こうしたなかで、文部科学省教科書課は5月18日、中学社会、高校地理歴史、公民科の教科書を発行する20社近くの編集担当役員らを対象に、オンライン説明会を開催したことが報道された。説明会では、上記の国会での答弁を踏まえ、上記の閣議決定の内容などを説明したという。「主なスケジュール」と題した資料も示し、「6月末まで (必要に応じ)訂正申請」「7月頃 教科用図書検定調査審議会」「8月頃 訂正申請承認」という日程も伝えられたとされる。教科書会社側の関係者によると同省は文部科学大臣による訂正勧告の可能性にも言及したという(『朝日新聞』2021年6月18日付)。これは、文部科学省が直接教科書会社に対して圧力をかけ、日本軍の存在と責任を消そうとするものである。

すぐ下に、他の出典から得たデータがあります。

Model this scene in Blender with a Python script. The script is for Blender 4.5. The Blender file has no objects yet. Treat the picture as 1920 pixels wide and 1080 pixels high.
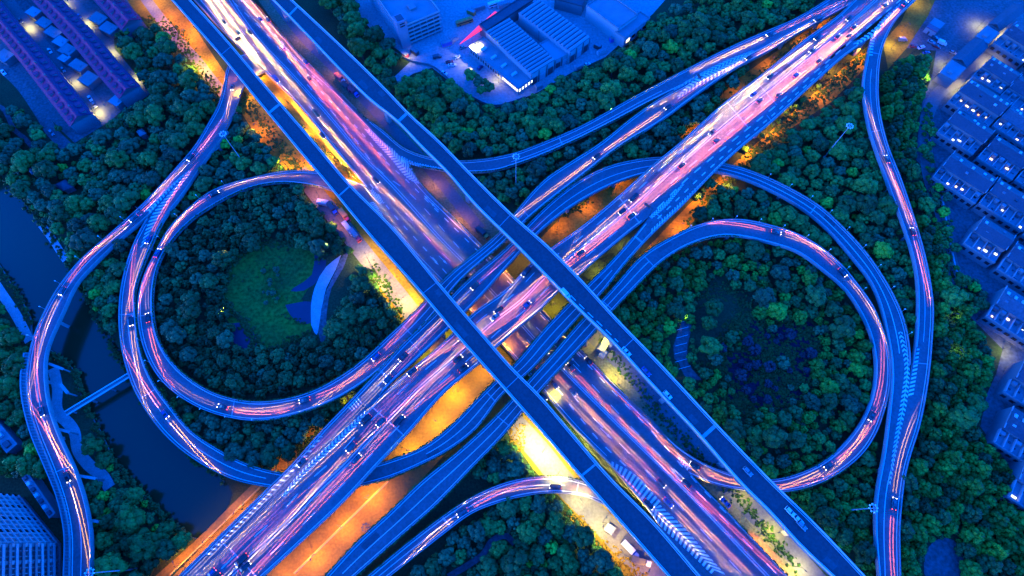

日本軍「慰安婦」制度は、日本軍・日本国家によっておこなわれた性差別・民族差別・階級差別に基づく重大な人権侵害である。日本政府が閣議決定した答弁書は、明らかに「河野談話」からの後退であり、日本軍「慰安婦」問題における日本軍・日本国家の責任を否定しようとするものである。「強制連行」「強制労働」を否定することもまた、日本国家の深刻な人権侵害とその責任を抹殺する行為に他ならない。そして、これらの「政府の統一的見解」を教科書に反映させようとすることは、国家権力による教科書内容への不当な介入であり、到底看過できない。